I have that quote hanging on my wall, if that gives you any indicator as to the amount of love that I have for this book.

 

It was my favourite book as a teenager. As great as the other books I’ve written about are, I read them as a child. I read this while I was feeling all the struggles of being a teenage girl.

I read this while on a wet and cold camping holiday. My mum suggested I buy a couple of new books to read. I moaned and sighed at her like we all do before realising that our mothers actually speak a fair amount of sense. So off I toddled into York city centre to make my purchases.

Jane Eyre for 99p? Please and thank you, The Works!

I sat myself down on my pathetically deflated air mattress and began to read.

And I know it sounds cliché, but I just fell in love. Jane is sensible and practical, unattractive and very aware of it, yet the love that she and Mr Rochester share is so meaningful and deep that it doesn’t even matter.

She’s a shy eighteen year old who leaves her post teaching at a school for ‘badly – behaved little girls’ (where she grew up after her physically abusive Aunt and cousins threw her out), to become a governess to a little French girl on Mr Rochester’s estate.

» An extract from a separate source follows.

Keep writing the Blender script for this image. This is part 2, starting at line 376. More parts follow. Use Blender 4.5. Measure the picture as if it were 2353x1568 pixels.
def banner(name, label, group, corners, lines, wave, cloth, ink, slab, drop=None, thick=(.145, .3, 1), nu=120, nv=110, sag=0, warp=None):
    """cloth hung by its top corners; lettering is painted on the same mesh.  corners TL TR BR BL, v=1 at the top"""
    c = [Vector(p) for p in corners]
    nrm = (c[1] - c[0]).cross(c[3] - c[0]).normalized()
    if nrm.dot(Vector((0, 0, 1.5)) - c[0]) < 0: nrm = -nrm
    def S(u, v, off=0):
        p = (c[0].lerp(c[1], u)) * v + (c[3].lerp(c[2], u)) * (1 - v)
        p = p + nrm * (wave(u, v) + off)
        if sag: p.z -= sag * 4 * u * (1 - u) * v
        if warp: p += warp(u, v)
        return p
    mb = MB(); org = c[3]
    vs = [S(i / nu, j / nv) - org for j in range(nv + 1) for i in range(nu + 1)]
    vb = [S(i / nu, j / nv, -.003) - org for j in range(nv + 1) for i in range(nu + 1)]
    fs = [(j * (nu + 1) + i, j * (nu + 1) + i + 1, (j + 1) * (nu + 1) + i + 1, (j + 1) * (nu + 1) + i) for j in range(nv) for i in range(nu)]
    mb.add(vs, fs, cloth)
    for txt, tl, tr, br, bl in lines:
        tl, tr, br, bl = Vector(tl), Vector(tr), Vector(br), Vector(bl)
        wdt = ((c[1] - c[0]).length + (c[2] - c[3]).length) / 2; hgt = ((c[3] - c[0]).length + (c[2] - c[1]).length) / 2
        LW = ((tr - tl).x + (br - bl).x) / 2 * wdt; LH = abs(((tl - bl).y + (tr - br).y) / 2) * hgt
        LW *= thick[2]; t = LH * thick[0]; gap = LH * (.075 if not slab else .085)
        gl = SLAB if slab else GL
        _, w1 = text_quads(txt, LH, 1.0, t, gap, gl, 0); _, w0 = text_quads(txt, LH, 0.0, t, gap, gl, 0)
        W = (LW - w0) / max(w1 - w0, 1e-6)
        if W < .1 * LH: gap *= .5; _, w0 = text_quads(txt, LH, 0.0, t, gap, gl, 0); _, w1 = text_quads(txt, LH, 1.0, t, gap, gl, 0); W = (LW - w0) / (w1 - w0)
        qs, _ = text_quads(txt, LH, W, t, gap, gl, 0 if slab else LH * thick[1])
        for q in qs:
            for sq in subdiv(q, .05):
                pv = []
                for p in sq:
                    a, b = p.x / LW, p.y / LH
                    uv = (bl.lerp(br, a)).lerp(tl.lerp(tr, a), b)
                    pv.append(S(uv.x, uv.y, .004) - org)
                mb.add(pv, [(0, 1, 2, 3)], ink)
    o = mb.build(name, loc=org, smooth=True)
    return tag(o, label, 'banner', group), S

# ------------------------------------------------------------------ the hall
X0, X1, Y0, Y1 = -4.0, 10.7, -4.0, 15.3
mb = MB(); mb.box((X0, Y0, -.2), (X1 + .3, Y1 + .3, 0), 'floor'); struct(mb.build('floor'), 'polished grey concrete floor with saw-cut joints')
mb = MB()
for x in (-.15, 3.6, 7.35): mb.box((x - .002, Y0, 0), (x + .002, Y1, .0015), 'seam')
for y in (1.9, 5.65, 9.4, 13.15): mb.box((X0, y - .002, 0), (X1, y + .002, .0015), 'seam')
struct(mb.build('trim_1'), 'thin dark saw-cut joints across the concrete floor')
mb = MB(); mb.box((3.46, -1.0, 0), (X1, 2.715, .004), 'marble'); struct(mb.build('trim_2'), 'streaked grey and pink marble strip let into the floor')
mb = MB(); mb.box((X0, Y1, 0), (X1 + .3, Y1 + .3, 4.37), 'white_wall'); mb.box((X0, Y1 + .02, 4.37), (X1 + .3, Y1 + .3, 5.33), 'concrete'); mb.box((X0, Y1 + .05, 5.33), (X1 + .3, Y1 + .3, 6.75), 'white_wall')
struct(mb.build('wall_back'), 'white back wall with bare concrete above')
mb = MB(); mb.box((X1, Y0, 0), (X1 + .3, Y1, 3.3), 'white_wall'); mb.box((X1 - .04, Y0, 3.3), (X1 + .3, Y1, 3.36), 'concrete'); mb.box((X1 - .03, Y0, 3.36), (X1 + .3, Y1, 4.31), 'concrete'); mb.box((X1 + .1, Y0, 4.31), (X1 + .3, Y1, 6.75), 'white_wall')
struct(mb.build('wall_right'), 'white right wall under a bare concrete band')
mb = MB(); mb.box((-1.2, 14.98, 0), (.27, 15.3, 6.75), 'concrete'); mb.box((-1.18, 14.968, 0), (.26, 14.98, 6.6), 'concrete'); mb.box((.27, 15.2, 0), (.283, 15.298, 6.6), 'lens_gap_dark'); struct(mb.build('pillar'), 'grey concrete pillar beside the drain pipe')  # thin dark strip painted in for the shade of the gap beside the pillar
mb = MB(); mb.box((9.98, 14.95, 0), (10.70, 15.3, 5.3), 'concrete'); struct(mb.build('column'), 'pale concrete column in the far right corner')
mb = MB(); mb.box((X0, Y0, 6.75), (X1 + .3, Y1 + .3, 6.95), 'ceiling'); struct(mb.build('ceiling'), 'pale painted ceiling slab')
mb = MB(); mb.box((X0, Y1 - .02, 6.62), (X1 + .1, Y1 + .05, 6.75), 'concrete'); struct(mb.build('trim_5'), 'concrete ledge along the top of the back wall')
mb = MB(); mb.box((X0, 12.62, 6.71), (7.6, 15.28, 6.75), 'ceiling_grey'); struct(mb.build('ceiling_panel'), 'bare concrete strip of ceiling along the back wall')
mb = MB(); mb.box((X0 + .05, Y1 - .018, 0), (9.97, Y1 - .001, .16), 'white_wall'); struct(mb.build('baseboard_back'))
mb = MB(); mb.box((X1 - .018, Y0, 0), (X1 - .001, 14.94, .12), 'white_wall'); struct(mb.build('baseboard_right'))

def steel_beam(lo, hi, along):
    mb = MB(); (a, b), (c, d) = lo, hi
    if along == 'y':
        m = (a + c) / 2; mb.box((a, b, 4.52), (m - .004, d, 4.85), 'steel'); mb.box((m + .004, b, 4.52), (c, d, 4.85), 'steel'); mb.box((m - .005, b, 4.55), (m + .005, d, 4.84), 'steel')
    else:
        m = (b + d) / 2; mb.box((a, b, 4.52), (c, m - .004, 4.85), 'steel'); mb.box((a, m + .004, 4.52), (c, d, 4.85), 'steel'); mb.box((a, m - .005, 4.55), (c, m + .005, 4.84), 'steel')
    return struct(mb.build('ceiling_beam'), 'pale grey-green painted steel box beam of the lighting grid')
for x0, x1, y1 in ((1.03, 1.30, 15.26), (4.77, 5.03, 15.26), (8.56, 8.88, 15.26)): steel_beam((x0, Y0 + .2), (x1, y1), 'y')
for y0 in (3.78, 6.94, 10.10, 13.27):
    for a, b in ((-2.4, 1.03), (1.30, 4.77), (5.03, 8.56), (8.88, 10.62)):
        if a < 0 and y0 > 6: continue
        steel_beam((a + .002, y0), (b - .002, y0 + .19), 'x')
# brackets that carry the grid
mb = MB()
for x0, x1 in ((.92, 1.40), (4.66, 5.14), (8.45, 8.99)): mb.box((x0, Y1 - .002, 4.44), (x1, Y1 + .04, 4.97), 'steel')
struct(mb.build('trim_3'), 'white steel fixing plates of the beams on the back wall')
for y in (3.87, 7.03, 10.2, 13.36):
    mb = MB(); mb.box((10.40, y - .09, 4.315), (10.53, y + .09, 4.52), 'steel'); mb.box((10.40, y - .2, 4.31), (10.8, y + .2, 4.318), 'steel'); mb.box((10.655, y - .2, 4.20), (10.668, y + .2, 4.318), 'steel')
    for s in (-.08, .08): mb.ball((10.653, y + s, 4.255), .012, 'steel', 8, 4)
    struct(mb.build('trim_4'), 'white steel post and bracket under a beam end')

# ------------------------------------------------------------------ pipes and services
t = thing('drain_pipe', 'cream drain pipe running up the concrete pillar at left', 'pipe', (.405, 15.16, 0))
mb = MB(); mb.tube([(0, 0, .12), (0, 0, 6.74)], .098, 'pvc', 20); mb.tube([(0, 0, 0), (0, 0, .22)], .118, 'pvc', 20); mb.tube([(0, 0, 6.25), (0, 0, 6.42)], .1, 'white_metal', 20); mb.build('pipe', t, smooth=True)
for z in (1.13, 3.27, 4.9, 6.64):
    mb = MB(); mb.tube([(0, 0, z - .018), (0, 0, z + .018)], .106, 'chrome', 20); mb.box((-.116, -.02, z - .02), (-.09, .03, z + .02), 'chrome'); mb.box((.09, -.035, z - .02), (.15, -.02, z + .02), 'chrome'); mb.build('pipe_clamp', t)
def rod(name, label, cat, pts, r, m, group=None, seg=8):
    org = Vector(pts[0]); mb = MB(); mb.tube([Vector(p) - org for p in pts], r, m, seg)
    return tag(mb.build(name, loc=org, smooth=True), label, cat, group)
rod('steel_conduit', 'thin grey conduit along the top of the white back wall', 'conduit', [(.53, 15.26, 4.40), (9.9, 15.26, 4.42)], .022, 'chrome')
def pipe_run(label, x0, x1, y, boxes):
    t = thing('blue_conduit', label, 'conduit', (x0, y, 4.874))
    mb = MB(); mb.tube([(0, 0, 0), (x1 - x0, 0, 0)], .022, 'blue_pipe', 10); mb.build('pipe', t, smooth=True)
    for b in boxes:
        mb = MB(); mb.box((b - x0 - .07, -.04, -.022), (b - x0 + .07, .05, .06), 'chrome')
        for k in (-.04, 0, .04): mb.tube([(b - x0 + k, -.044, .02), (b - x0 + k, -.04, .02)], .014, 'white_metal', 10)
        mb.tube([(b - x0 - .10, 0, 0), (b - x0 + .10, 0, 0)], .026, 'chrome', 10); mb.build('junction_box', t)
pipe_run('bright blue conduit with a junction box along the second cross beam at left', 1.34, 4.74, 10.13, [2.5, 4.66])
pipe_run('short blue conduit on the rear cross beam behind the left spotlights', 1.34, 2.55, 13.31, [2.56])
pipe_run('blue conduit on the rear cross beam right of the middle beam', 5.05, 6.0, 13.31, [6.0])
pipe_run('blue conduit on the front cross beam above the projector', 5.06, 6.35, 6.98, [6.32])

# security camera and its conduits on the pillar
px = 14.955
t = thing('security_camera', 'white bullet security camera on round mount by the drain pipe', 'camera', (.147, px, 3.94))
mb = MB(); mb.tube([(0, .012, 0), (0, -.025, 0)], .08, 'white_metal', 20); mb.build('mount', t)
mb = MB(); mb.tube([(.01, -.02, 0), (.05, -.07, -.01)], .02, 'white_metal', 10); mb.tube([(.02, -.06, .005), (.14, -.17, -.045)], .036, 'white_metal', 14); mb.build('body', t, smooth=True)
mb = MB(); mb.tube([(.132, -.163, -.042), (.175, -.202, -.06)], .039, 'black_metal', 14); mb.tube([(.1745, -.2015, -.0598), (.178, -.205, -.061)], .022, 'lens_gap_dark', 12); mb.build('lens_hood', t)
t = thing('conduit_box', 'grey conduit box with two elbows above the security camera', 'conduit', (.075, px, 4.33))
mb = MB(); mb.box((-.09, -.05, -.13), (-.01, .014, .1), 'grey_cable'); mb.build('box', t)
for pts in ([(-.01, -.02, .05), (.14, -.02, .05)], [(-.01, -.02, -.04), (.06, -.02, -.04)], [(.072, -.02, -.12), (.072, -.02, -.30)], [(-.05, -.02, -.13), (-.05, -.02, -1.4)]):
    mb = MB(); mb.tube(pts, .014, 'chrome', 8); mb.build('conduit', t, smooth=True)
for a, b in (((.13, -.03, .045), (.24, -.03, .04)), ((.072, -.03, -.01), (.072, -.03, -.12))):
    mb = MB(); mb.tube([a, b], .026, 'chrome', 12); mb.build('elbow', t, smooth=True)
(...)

The man himself is brooding and grumpy, with a dark past and a terrible secret (ain’t that always the way?) but Jane manages too steal his heart and the two become engaged. Until the deranged woman from the attic decides to make an appearance…

It most definitely deserves the title ‘classic’ and I know the different style of writing and language used may put some people off, but if you’re looking to expand your personal reading library and try something that everyone’s heard of, but lots of people haven’t read, then this book is definitely the one for you.